### REQUIREMENTS
Output the data exactly, with every line intact.

### RECORDED DATA
++++++++++

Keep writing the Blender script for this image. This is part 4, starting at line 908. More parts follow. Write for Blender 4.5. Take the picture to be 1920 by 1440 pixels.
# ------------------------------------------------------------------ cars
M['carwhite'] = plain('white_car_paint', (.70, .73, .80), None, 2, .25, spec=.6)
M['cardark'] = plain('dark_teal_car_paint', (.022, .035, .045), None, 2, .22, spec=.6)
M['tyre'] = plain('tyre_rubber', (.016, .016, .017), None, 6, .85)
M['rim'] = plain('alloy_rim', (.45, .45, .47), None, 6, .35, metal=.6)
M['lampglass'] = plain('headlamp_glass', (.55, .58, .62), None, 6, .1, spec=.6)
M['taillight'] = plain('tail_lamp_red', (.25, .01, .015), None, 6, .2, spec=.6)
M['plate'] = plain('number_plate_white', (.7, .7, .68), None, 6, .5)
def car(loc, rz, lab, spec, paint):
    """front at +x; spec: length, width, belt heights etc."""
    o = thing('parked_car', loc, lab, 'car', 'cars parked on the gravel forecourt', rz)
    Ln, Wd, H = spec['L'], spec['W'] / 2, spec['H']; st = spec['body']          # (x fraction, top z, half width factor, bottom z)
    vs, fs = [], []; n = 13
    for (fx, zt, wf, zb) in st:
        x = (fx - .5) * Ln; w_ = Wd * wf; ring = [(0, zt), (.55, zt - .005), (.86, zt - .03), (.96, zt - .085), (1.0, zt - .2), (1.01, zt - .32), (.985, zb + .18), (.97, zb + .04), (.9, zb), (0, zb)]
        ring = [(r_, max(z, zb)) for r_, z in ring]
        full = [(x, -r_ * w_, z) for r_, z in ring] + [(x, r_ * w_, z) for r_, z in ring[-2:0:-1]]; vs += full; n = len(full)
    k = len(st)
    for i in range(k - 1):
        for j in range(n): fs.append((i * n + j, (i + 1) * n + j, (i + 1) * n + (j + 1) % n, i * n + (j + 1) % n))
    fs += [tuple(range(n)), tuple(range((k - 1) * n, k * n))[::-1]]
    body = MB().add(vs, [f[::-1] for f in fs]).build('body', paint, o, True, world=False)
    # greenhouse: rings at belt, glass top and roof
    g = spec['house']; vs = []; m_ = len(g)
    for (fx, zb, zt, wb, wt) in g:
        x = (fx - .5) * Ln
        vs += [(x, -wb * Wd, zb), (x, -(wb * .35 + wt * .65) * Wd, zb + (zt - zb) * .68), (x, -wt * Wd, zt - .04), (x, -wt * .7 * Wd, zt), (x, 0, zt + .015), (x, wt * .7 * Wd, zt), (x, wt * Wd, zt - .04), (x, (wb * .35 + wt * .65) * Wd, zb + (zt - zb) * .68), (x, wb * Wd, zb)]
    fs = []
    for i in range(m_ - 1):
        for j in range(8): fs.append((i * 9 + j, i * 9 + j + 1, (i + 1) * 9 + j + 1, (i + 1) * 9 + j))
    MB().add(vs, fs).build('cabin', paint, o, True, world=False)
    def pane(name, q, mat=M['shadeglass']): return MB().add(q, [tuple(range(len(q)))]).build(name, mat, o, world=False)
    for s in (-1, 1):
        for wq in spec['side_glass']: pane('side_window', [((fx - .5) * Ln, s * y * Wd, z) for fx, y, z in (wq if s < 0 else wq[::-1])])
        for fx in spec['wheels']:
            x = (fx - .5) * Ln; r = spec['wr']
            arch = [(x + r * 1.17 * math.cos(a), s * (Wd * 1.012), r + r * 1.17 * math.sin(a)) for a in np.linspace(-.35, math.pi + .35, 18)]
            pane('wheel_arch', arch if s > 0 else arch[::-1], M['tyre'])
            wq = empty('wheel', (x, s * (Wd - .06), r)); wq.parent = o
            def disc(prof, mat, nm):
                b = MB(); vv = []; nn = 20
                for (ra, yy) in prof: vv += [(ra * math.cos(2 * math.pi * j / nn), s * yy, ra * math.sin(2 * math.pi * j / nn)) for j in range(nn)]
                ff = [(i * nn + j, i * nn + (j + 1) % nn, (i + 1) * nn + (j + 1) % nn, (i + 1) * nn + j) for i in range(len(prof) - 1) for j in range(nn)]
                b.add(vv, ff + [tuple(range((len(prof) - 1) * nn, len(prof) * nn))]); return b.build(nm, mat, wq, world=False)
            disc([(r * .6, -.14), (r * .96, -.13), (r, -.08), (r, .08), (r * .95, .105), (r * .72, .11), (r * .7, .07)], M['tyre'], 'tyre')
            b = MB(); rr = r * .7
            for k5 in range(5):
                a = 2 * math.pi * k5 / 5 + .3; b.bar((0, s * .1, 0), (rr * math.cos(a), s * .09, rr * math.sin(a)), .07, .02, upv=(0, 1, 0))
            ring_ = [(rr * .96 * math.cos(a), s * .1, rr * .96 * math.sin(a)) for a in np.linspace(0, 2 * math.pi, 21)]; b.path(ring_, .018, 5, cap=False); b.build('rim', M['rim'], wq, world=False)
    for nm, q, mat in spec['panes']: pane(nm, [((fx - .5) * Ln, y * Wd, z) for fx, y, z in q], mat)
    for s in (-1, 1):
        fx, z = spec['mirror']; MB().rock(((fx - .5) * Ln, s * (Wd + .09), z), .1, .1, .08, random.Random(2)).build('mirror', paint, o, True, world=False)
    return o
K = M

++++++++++

### SOLUTION
Keep writing the Blender script for this image. This is part 4, starting at line 908. More parts follow. Write for Blender 4.5. Take the picture to be 1920 by 1440 pixels.
# ------------------------------------------------------------------ cars
M['carwhite'] = plain('white_car_paint', (.70, .73, .80), None, 2, .25, spec=.6)
M['cardark'] = plain('dark_teal_car_paint', (.022, .035, .045), None, 2, .22, spec=.6)
M['tyre'] = plain('tyre_rubber', (.016, .016, .017), None, 6, .85)
M['rim'] = plain('alloy_rim', (.45, .45, .47), None, 6, .35, metal=.6)
M['lampglass'] = plain('headlamp_glass', (.55, .58, .62), None, 6, .1, spec=.6)
M['taillight'] = plain('tail_lamp_red', (.25, .01, .015), None, 6, .2, spec=.6)
M['plate'] = plain('number_plate_white', (.7, .7, .68), None, 6, .5)
def car(loc, rz, lab, spec, paint):
    """front at +x; spec: length, width, belt heights etc."""
    o = thing('parked_car', loc, lab, 'car', 'cars parked on the gravel forecourt', rz)
    Ln, Wd, H = spec['L'], spec['W'] / 2, spec['H']; st = spec['body']          # (x fraction, top z, half width factor, bottom z)
    vs, fs = [], []; n = 13
    for (fx, zt, wf, zb) in st:
        x = (fx - .5) * Ln; w_ = Wd * wf; ring = [(0, zt), (.55, zt - .005), (.86, zt - .03), (.96, zt - .085), (1.0, zt - .2), (1.01, zt - .32), (.985, zb + .18), (.97, zb + .04), (.9, zb), (0, zb)]
        ring = [(r_, max(z, zb)) for r_, z in ring]
        full = [(x, -r_ * w_, z) for r_, z in ring] + [(x, r_ * w_, z) for r_, z in ring[-2:0:-1]]; vs += full; n = len(full)
    k = len(st)
    for i in range(k - 1):
        for j in range(n): fs.append((i * n + j, (i + 1) * n + j, (i + 1) * n + (j + 1) % n, i * n + (j + 1) % n))
    fs += [tuple(range(n)), tuple(range((k - 1) * n, k * n))[::-1]]
    body = MB().add(vs, [f[::-1] for f in fs]).build('body', paint, o, True, world=False)
    # greenhouse: rings at belt, glass top and roof
    g = spec['house']; vs = []; m_ = len(g)
    for (fx, zb, zt, wb, wt) in g:
        x = (fx - .5) * Ln
        vs += [(x, -wb * Wd, zb), (x, -(wb * .35 + wt * .65) * Wd, zb + (zt - zb) * .68), (x, -wt * Wd, zt - .04), (x, -wt * .7 * Wd, zt), (x, 0, zt + .015), (x, wt * .7 * Wd, zt), (x, wt * Wd, zt - .04), (x, (wb * .35 + wt * .65) * Wd, zb + (zt - zb) * .68), (x, wb * Wd, zb)]
    fs = []
    for i in range(m_ - 1):
        for j in range(8): fs.append((i * 9 + j, i * 9 + j + 1, (i + 1) * 9 + j + 1, (i + 1) * 9 + j))
    MB().add(vs, fs).build('cabin', paint, o, True, world=False)
    def pane(name, q, mat=M['shadeglass']): return MB().add(q, [tuple(range(len(q)))]).build(name, mat, o, world=False)
    for s in (-1, 1):
        for wq in spec['side_glass']: pane('side_window', [((fx - .5) * Ln, s * y * Wd, z) for fx, y, z in (wq if s < 0 else wq[::-1])])
        for fx in spec['wheels']:
            x = (fx - .5) * Ln; r = spec['wr']
            arch = [(x + r * 1.17 * math.cos(a), s * (Wd * 1.012), r + r * 1.17 * math.sin(a)) for a in np.linspace(-.35, math.pi + .35, 18)]
            pane('wheel_arch', arch if s > 0 else arch[::-1], M['tyre'])
            wq = empty('wheel', (x, s * (Wd - .06), r)); wq.parent = o
            def disc(prof, mat, nm):
                b = MB(); vv = []; nn = 20
                for (ra, yy) in prof: vv += [(ra * math.cos(2 * math.pi * j / nn), s * yy, ra * math.sin(2 * math.pi * j / nn)) for j in range(nn)]
                ff = [(i * nn + j, i * nn + (j + 1) % nn, (i + 1) * nn + (j + 1) % nn, (i + 1) * nn + j) for i in range(len(prof) - 1) for j in range(nn)]
                b.add(vv, ff + [tuple(range((len(prof) - 1) * nn, len(prof) * nn))]); return b.build(nm, mat, wq, world=False)
            disc([(r * .6, -.14), (r * .96, -.13), (r, -.08), (r, .08), (r * .95, .105), (r * .72, .11), (r * .7, .07)], M['tyre'], 'tyre')
            b = MB(); rr = r * .7
            for k5 in range(5):
                a = 2 * math.pi * k5 / 5 + .3; b.bar((0, s * .1, 0), (rr * math.cos(a), s * .09, rr * math.sin(a)), .07, .02, upv=(0, 1, 0))
            ring_ = [(rr * .96 * math.cos(a), s * .1, rr * .96 * math.sin(a)) for a in np.linspace(0, 2 * math.pi, 21)]; b.path(ring_, .018, 5, cap=False); b.build('rim', M['rim'], wq, world=False)
    for nm, q, mat in spec['panes']: pane(nm, [((fx - .5) * Ln, y * Wd, z) for fx, y, z in q], mat)
    for s in (-1, 1):
        fx, z = spec['mirror']; MB().rock(((fx - .5) * Ln, s * (Wd + .09), z), .1, .1, .08, random.Random(2)).build('mirror', paint, o, True, world=False)
    return o
K = M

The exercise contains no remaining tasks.